You can use this tool whenever you want to connect one or multiple LEDs to a power source and you need to calculate the value of the current-limiting resistor that should be used. It is especially handy when dealing with multiple LEDs in series or parallel, as these configurations can be difficult to calculate manually.


  1. Medium (LEDs connected in Series or Parallel): LEDs can be connected in a circuit in two primary ways – in series, where the LEDs are linked end-to-end in a single line, or in parallel, where the LEDs are all directly connected to the power source.

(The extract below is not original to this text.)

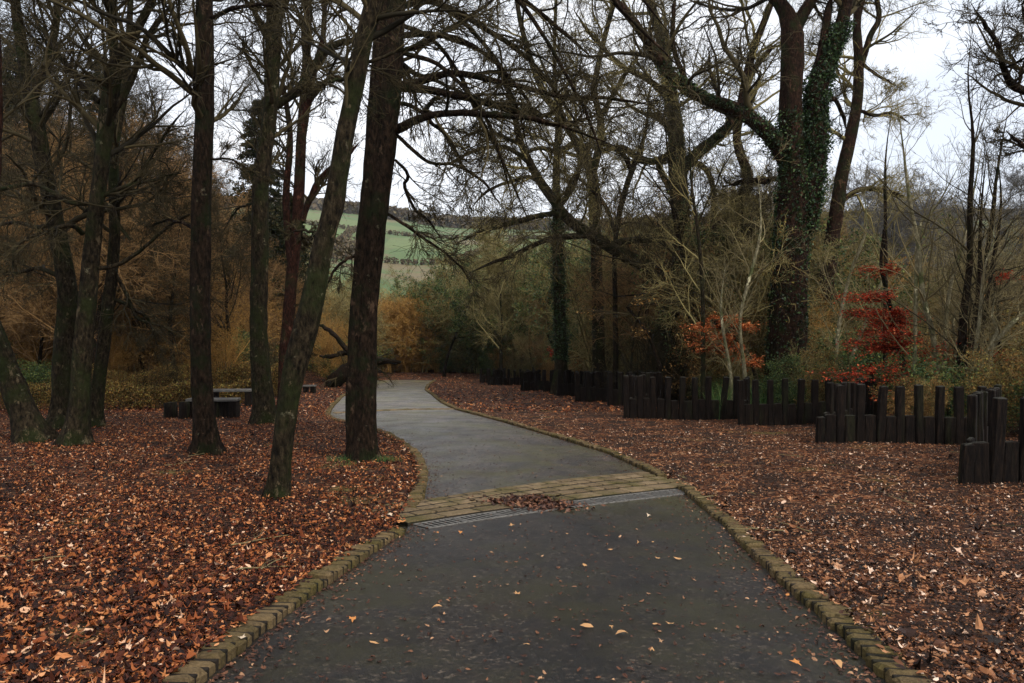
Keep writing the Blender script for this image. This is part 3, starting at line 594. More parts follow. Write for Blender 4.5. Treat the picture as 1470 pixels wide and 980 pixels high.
for k, (a, L) in enumerate(zip(FA, PL)):
    root = empty('timber_palisade', (a[0], a[1], float(H(a[0], a[1])))); tag(root, labs[k], 'palisade', 'palisade bays stepping down the slope'); o0 = np.array(root.location)
    B = a + np.array([L, 0.03 * L]); nxt = FA[k + 1] if k + 1 < len(FA) else None
    segs = [(a, B)] + ([(B, nxt)] if nxt is not None else [])
    for si, (s0, s1) in enumerate(segs):
        L_ = float(np.linalg.norm(s1 - s0)); n = max(2, int(round(L_ / (0.50 if si == 0 else 0.72)))); dv = (s1 - s0) / L_; ang = math.atan2(dv[1], dv[0])
        for i in range(n if si == 0 else n - 1):
            for half in (0, 1):
                t = (i + (0.5 if half else 0) + (0.4 if si else 0)) / n
                if t > 1: continue
                p = s0 + (s1 - s0) * t; m_ = random.choice(lowm) if half else random.choice(tallm)
                if half == 0 and i == 0 and si == 0 and k in (9, 10): m_ = lowm[0]
                o = bpy.data.objects.new('low_post' if m_ in lowm else 'post', m_); COL.objects.link(o); o.parent = root
                o.location = (p[0] - o0[0], p[1] - o0[1], float(H(p[0], p[1])) - o0[2] + random.gauss(0, .02)); o.rotation_euler = (random.gauss(0, .02), random.gauss(0, .025), ang + random.gauss(0, .05)); sc1 = random.uniform(.94, 1.05); o.scale = (sc1 * (1.38 if half else 1), .8 if half else 1, random.uniform(.985, 1.015) * (0.8 + 0.2 * min(1, max(0, (70 - a[1]) / 30))))
# ------------------------------------------------------------------ timber benches and stumps on the left
def bench(px0, px1, py, hpx, lab, depth=0.5, ends=True, ang=0.0):
    g = G((px0 + px1) / 2, py); Y = g[1]; W = (px1 - px0) / F_PX * Y; h = hpx / F_PX * Y
    r = empty('timber_bench', tuple(g)); r.rotation_euler = (0, 0, ang); tag(r, lab, 'bench', 'dark timber benches in the left clearing')
    mb = MB()
    for yy in (-depth * .27, depth * .27): mb.box((0, yy, h - .04), (W, depth * .5 - .02, .08), ch=.012, jit=.003)
    mb.build('seat', M['timber_top'], r)
    n = max(2, int(W / .24))
    for sx in (-1, 1):
        mb = MB(); mb.box((sx * (W / 2 - .17), 0, (h - .085) / 2 - .1), (.28, depth * .86, h - .085 + .2), ch=.02, jit=.006); mb.build('leg', M['timber'], r)
    if ends:
        mb = MB()
        for i in range(n): mb.box((-W / 2 + .34 + (W - .68) * (i + .5) / n, -depth * .2, (h - .085) / 2 - .1), ((W - .68) / n - .012, .13, h - .085 + .2 + random.gauss(0, .0)), ch=.015, jit=.004)
        mb.build('skirt', M['timber'], r)
    return r
bench(268, 341, 598, 26, 'nearest long black timber bench behind the straight trunk')
bench(300, 362, 584, 25, 'wet topped timber bench in the middle of the bench group', .6, False)
bench(312, 366, 573, 20, 'farthest timber bench against the low hedge', .6, False)
bench(434, 452, 564, 11, 'small dark timber bench alone between the two central trunks', .5, False)
bench(345, 386, 566, 16, 'short dark bench half hidden by the forked trunk', .5, False)
def stump(px, py, wpx, hpx, lab):
    g = G(px, py); Y = g[1]; r = wpx / F_PX * Y / 2; h = hpx / F_PX * Y
    Pp = np.array([[0, 0, -.15], [0, 0, h * .3], [0.01, 0, h * .7], [0, .01, h]]); V, q = tubes(Pp[None], np.array([[r * 1.06, r, r * .98, r * .96]]), 16, rough=.06, seed=px)
    n = len(V); V = np.vstack([V, [[0, 0, h + .012]]]); t = n - 16; tri = np.array([[t + i, t + (i + 1) % 16, n] for i in range(16)])
    tag(obj('log_stump', V, [q, tri], M['timber'], loc=tuple(g)), lab, 'stump', 'cut log seats')
stump(242, 598, 19, 20, 'black cut log seat standing left of the nearest bench'); stump(262, 599, 15, 22, 'narrow black log seat against the nearest bench')

# ------------------------------------------------------------------ trees
def poly(tr, Y, base=None, dy=0.0, n=26, rs=1.0):
    """traced (px,py,width px) list at depth Y"""
    m = len(tr); pts = []
    for i, (px, py, w) in enumerate(tr):
        yy = Y + dy * i / max(1, m - 1); p = P(px, py, yy); pts.append([*p, w / F_PX * yy / 2 * rs])
    s = spline(pts, n); return s[:, :3], np.maximum(s[:, 3], .004)
class Tree:
    def __init__(s, name, label, group, base, barkm, twigm, cat='tree', seed=1):
        s.root = empty(name, tuple(base)); tag(s.root, label, cat, group); s.b = np.array(base, float); s.bm, s.tm = barkm, twigm; s.tv = []; s.tf = []; s.tn = 0; s.cv = []; s.cf = []; s.cn = 0; s.rng = np.random.default_rng(seed); s.seed = seed
    def _t(s, V, q): s.tv.append(V); s.tf.append(q + s.tn); s.tn += len(V)
    def _c(s, V, q): s.cv.append(V); s.cf.append(q + s.cn); s.cn += len(V)
    def stem(s, Pp, Rr, sides=14, rough=.07, flare=0.0, lumps=0.02): s._t(*tubes((Pp - s.b)[None], Rr[None], sides, rough, flare, s.seed + s.tn, lumps))
    def branch(s, Ps, Rs, levels, side0=7):
        """levels: list of dict for grow; Ps (B,n,3) world"""
        cur = (Ps, Rs); allc = []
        for li, L in enumerate(levels):
            cur = grow(cur[0], cur[1], rng=s.rng, **L); sd = [6, 4, 3, 3, 3][min(li, 4)]
            s._c(*tubes(cur[0] - s.b, cur[1], sd)); allc.append(cur)
        return allc
    def done(s, crown='crown'):
        if s.tv: obj('trunk', np.concatenate(s.tv), [np.concatenate(s.tf)], s.bm, s.root)
        if s.cv: obj(crown, np.concatenate(s.cv), [np.concatenate(s.cf)], s.tm, s.root)
        return s.root
    def leaves(s, C, size, mat, name='leaves', flat=0.0, aspect=.6):
        V, t = cards(np.asarray(C) - s.b, size, s.rng, flat, aspect); return obj(name, V, [t], mat, s.root, False)
def lv(k, t0=.2, t1=1, ang=.8, ratio=.5, n=6, wig=.22, up=.0, rr=.6, rmin=.004, labs=None, bias=None): return dict(k=k, t0=t0, t1=t1, ang=ang, ratio=ratio, n=n, wig=wig, up=up, rr=rr, rmin=rmin, labs=labs, bias=bias)
TWIGS = [lv(7, .15, 1, .62, .62, 9, .15, .02, rmin=.008), lv(6, .12, 1, .6, .62, 7, .16, .0, rmin=.006), lv(4, .2, 1, .55, .62, 5, .16, -.02, rmin=.0045)]
def hero(name, label, stems, Y, barkm, twigm, limbs=(), auto=14, auto_t=(.45, .98), alen=4.0, group=None, flare=1.0, seed=3, top=5.0, up=.05, aang=1.0, base=None, ivy=None, levels=TWIGS, dy=0.0, cat='tree', droop=0.0, limb_lv=None, rough=.07):
    bx_, by_ = stems[0][0][0], stems[0][0][1]; b = P(bx_, by_, Y) if base is None else base; b = b.copy(); b[2] = float(H(b[0], b[1]))
    T = Tree(name, label, group, b, barkm, twigm, cat, seed); made = []
    for si, tr in enumerate(stems):
        Pp, Rr = poly(tr, Y, dy=dy if si == 0 else dy * .5, n=34, rs=.92)
        if si == 0 or abs(tr[0][1] - stems[0][0][1]) < 25:
            Pp = np.vstack([Pp[0] + [0, 0, min(-.35, float(H(Pp[0][0], Pp[0][1])) - Pp[0][2] - .3)], Pp]); Rr = np.concatenate([[Rr[0] * 1.0], Rr]); fl = flare
        else: fl = 0
        # carry on above the frame
        if tr[-1][1] <= 2 and top:
            d = norm(norm(Pp[-1] - Pp[-5]) * 1.0 + np.array([T.rng.normal(0, .12), T.rng.normal(0, .15), .4])); ex = []; er = []; p = Pp[-1]; nn = 14
            for i in range(nn): d = norm(d + T.rng.normal(0, .09, 3) + [0, 0, .03]); p = p + d * top / nn; ex.append(p); er.append(Rr[-1] * (1 - .93 * (i + 1) / nn))
            Pp = np.vstack([Pp, ex]); Rr = np.concatenate([Rr, er])
        T.stem(Pp, Rr, 18, rough, fl); made.append((Pp, Rr))
    lb = []
    for tr in limbs:
        Pp, Rr = poly(tr, Y, dy=T.rng.normal(0, 1.2), n=22); Rr = np.maximum(Rr * np.concatenate([np.ones(17), np.linspace(1, .15, 5)]), .005); Pp = Pp + np.cumsum(T.rng.normal(0, .012, Pp.shape), 0) - 0; T.stem(Pp, Rr, 9, .06); lb.append((Pp, Rr))
    for Pp, Rr in made:
        k = max(1, int(auto)); c1 = grow(Pp[None], Rr[None], k, auto_t[0], auto_t[1], aang, 1.0, 12, .14, up, rr=.42, rmin=.01, labs=alen, rng=T.rng)
        c1 = (c1[0], c1[1]); T._c(*tubes(c1[0] - T.b, c1[1], 6)); T.branch(c1[0], c1[1], levels)
    if lb:
        Pl = np.stack([a for a, _ in lb]); Rl = np.stack([r for _, r in lb])
        L0 = limb_lv or lv(9, .15, 1, .8, .42, 9, .22, droop, rr=.5, rmin=.006)
        T.branch(Pl, Rl, [L0] + list(levels))
    T.done()
    if ivy:
        Cs = []
        for (si, t0, t1, nl, sp) in ivy:
            Pp, Rr = (made + lb)[si]; t = T.rng.uniform(t0, t1, nl) * (len(Pp) - 1); i0 = np.clip(t.astype(int), 0, len(Pp) - 2); w = (t - i0)[:, None]; c = Pp[i0] * (1 - w) + Pp[i0 + 1] * w
            clump = .6 + .4 * np.sin(c[:, 2] * 3 + 2) ; r = Rr[i0] * 1.0 + np.abs(T.rng.normal(0, sp, nl)) * clump; a = T.rng.uniform(0, 6.283, nl); Cs.append(c + np.stack([np.cos(a) * r, np.sin(a) * r, T.rng.normal(0, .08, nl)], 1))
        T.leaves(np.concatenate(Cs), .11, M['ivy'], 'ivy', 0, .8)
    return T
LT = 'trees among the fallen leaves'
d_ = row_depth
hero('slender_tree', 'reddish trunk cut by the upper left picture edge', [[(-75, 720, 60), (-45, 500, 50), (-24, 330, 46), (-13, 180, 46), (-13, 0, 44)]], d_(720), M['bark_red'], M['twig_dark'], auto=7, alen=2.5, seed=21)
hero('leaning_tree', 'thick trunk leaning out of frame at the far left', [[(42, 632, 46), (25, 580, 38), (8, 530, 34), (-15, 470, 33), (-50, 380, 30), (-90, 240, 26), (-120, 100, 20), (-140, 0, 16)]], d_(632), M['bark_moss'], M['twig_dark'], auto=10, seed=22)
hero('beech_tree', 'pale mossy trunk standing behind its left neighbour, bent to the left above', [[(86, 612, 44), (88, 570, 32), (91, 500, 30), (98, 430, 28), (93, 370, 26), (80, 300, 24), (63, 200, 23), (48, 110, 18), (38, 40, 15), (35, 0, 14)], [(55, 150, 14), (78, 90, 12), (90, 50, 11), (96, 0, 10)]], d_(615), M['bark_moss'], M['twig_dark'],
     limbs=[[(85, 320, 8), (60, 325, 6), (25, 320, 5), (-20, 330, 3)], [(95, 400, 8), (60, 385, 6), (20, 395, 4), (-20, 380, 3)]], auto=22, auto_t=(.3, .98), alen=4.0, seed=23)
hero('beech_tree', 'mossy trunk with spreading roots and a high fork near the left edge', [[(102, 640, 44), (110, 590, 32), (114, 540, 29), (122, 470, 27), (130, 400, 26), (138, 330, 23), (150, 250, 22), (162, 160, 24), (178, 90, 22), (200, 60, 14), (222, 20, 12), (232, 0, 11)], [(174, 100, 16), (172, 60, 14), (170, 0, 13)]], d_(640), M['bark_moss'], M['twig_dark'],
     limbs=[[(152, 150, 9), (135, 132, 8), (115, 108, 8), (90, 75, 7), (75, 50, 6), (50, 10, 5)], [(190, 345, 4), (172, 322, 5), (165, 297, 6), (110, 294, 6), (90, 283, 6), (55, 266, 6), (0, 274, 6), (-40, 268, 5)], [(122, 335, 7), (105, 322, 6), (70, 335, 5), (28, 357, 4), (24, 410, 3)], [(148, 285, 7), (175, 272, 6), (215, 262, 5), (262, 250, 4)], [(140, 385, 7), (170, 378, 6), (210, 350, 5), (245, 320, 4), (290, 300, 3)],
            [(165, 170, 10), (195, 120, 9), (225, 60, 8), (262, 15, 7)]], auto=24, auto_t=(.35, .98), alen=3.6, seed=24, droop=-.03)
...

The choice of medium impacts how voltage and current are distributed across the LEDs.

  2. Number of connected LEDs: This refers to the total quantity of LEDs connected in the circuit.

  3. Supply voltage (V): The voltage provided by the power source in your circuit.

  4. Current through the LED (mA): The amount of electric current that you want to pass through each LED, usually specified by the LED manufacturer.

  5. LED color: The color of the LED can sometimes influence the voltage drop across it, with different colors corresponding to different semiconductor materials with varying properties.

  6. Voltage drop across LED (V): The amount of voltage "used" by each LED. This value, typically provided by the LED manufacturer, depends on the type and color of the LED.

  7. Resistance (Ω): The resistance that needs to be added to the circuit to ensure that the correct amount of current flows through the LEDs. This is what the calculator helps to determine.

  8. Power dissipation: The power dissipated (given off as heat) by the LEDs and the resistor. Power dissipation is important to consider because electronic components can be damaged if they get too hot.

    • In a single LED (MW): The power dissipated by a single LED in the circuit.

    • In all LEDs (MW): The total power dissipated by all the LEDs in the circuit.

    • In the resistor (MW): The power dissipated by the resistor in the circuit.

Related Math Equations

The tool primarily uses Ohm's Law and the Power Law to calculate the required resistance and power dissipation. These laws are expressed as:

  1. Ohm's Law: V = I * R, where V is voltage (volts), I is current (amps), and R is resistance (ohms). This law is used to calculate the required resistance in the circuit.

  2. Power Law: P = I * V, where P is power (watts), I is current (amps), and V is voltage (volts). This law is used to calculate the power dissipation in the LEDs and resistor.

For a series circuit, the supply voltage is the sum of the voltage drops across each LED and the resistor. For a parallel circuit, the supply voltage equals the voltage drop across each LED (assuming they are identical).


It is believed that these calculations are accurate, but not guaranteed. Use at your own risk!